Выход сборника «малой» прозы Ф.Дика — настоящее событие для ценителей творчества этого автора. Книга повторяет содержание первого тома оригинального пятитомника рассказов Дика, благодаря которому мы знакомимся с ранними произведениями классика. Большинство текстов на русском языке публикуется впервые. Главная же ценность коллекции в том, что мы получили возможность заглянуть на писательскую «кухню» одного из самых сложных и неоднозначных фантастов XX века, увидеть, с чего все начиналось, как формировались стиль и идеи писателя.
В этих ранних рассказах отчетливо ощущается влияние Кэмпбелла, ориентировавшего своих авторов прежде всего на разработку оригинальной научной идеи. И Дик добросовестно следовал этому наказу, правда, его все-таки больше интересовали идеи социальные. Нетрудно обнаружить в сборнике и низкие поклоны в адрес старших товарищей — Каттнера, Тенна, Брауна. Но к середине книги все громче и отчетливее звучит голос самого Дика, удивительно созвучный своему времени — с сильными антивоенными и психоделическими нотами.
По словам Роджера Желязны, сказанным, правда, по поводу совсем другого автора, писатель определяется углом зрения.
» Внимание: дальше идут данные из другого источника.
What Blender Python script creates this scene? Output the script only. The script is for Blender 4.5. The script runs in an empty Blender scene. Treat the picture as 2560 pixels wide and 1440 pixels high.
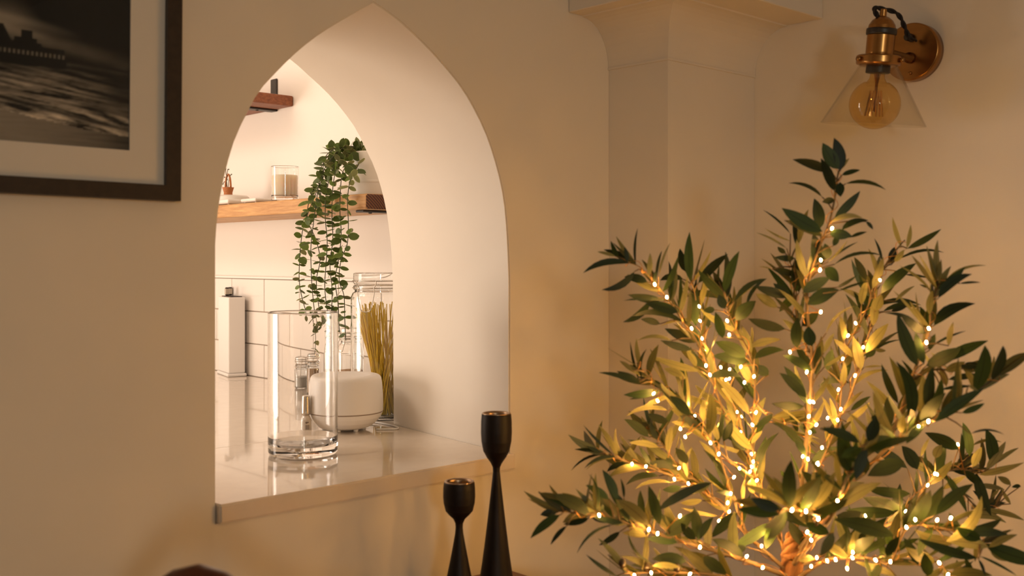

И уникальность Дика — в его способности видеть реальность как социальный конструкт. Эти темы отражены уже в дебютном рассказе писателя «Стабильность», в свое время так и неопубликованном. Его творчество оказалось востребовано позднее: когда за путешествием человека в космос последовали путешествия в глубины человеческого сознания. Дик оказался певцом обоих этих измерений.
Будем надеяться, что и весь пятитомник малой прозы писателя все-таки увидит свет на русском языке в полном объеме.